Il 14 dicembre del 1919 Mannarese espresse l’impossibilità di trovare un accordo in unione d’intenti e di lavoro fra le due avanguardie, sottolineando l’identità di socialismo e masse proletarie con loro relative e legittime aspirazioni.
Sette giorni più tardi, ancora Giuseppe Bottai confutò le tesi del Mannarese:
«Prima caratteristica del futurismo è questa, libera, sciolta sfrenata spregiudicatezza: e se il salumaio ci crede oggi difensore dei suoi salami, delle sue salsicce, poco male! Ciò potrà darci la prova della sua minchioneria, non già infirmare l’esattezza del grido futurismo contro socialismo».
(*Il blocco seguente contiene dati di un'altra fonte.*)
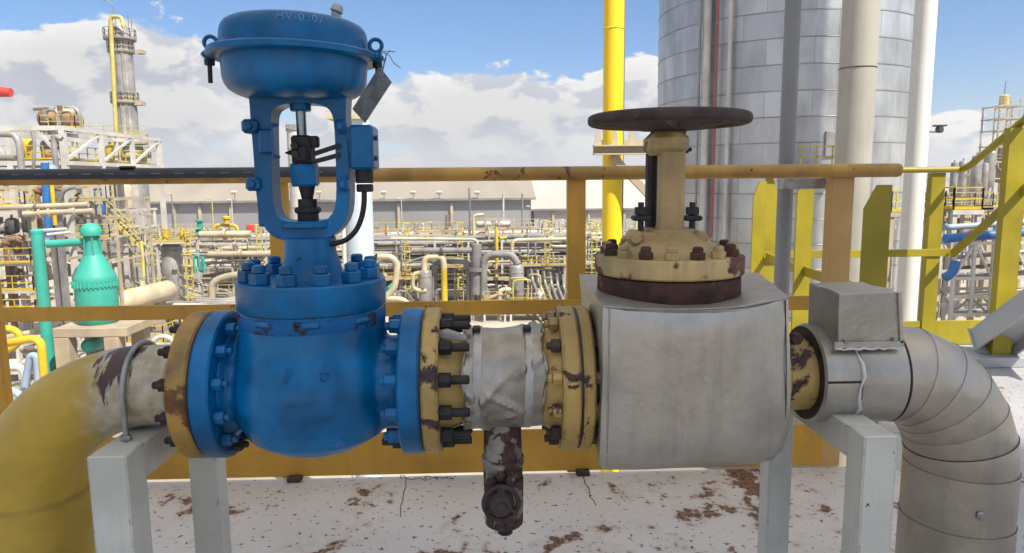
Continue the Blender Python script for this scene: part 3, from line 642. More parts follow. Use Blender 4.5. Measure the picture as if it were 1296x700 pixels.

Concluse Giuseppe Bottai con l’invettiva che non si potesse essere antisocialisti senza essere antiborghesi, confutando vieppiù l’equazione socialismo – proletariato, sostenuta dal Mannarese, essendo «il socialismo uno dei tanti sistemi, i quali, da che il mondo è mondo, si accaniscono sulla disparità di condizioni delle classi», poiché «in parecchi mesi di convivenza con le fiamme nere mi son trovato attorno solo contadini, operai, lavoratori – proletari!»
Purtuttavia, l’autore si riteneva capace d’intendere la portata economica del socialismo ed, al contempo, le esigenze dei ceti umili o dei proletari, proditoriamente intercettate. Bottai rivendicò per il movimento futurista l’azione, al fine di elevare il popolo, mancante dell’ottica assolutistica. Concluse postulando un programma nei rapporti col socialismo, dove, tra l’altro, non si escludeva «una possibile comunanza di vedute economiche: il che non implica affatto nessuna fusione», ribadendo che la volontà contraria al socialismo non significasse porsi contro il proletariato. Accusò il socialismo di miopia prospettiva rispetto alla visione degl’inizi e ciò fu particolarmente apprezzato, quando tanti socialisti confluirono nel nascente fascismo.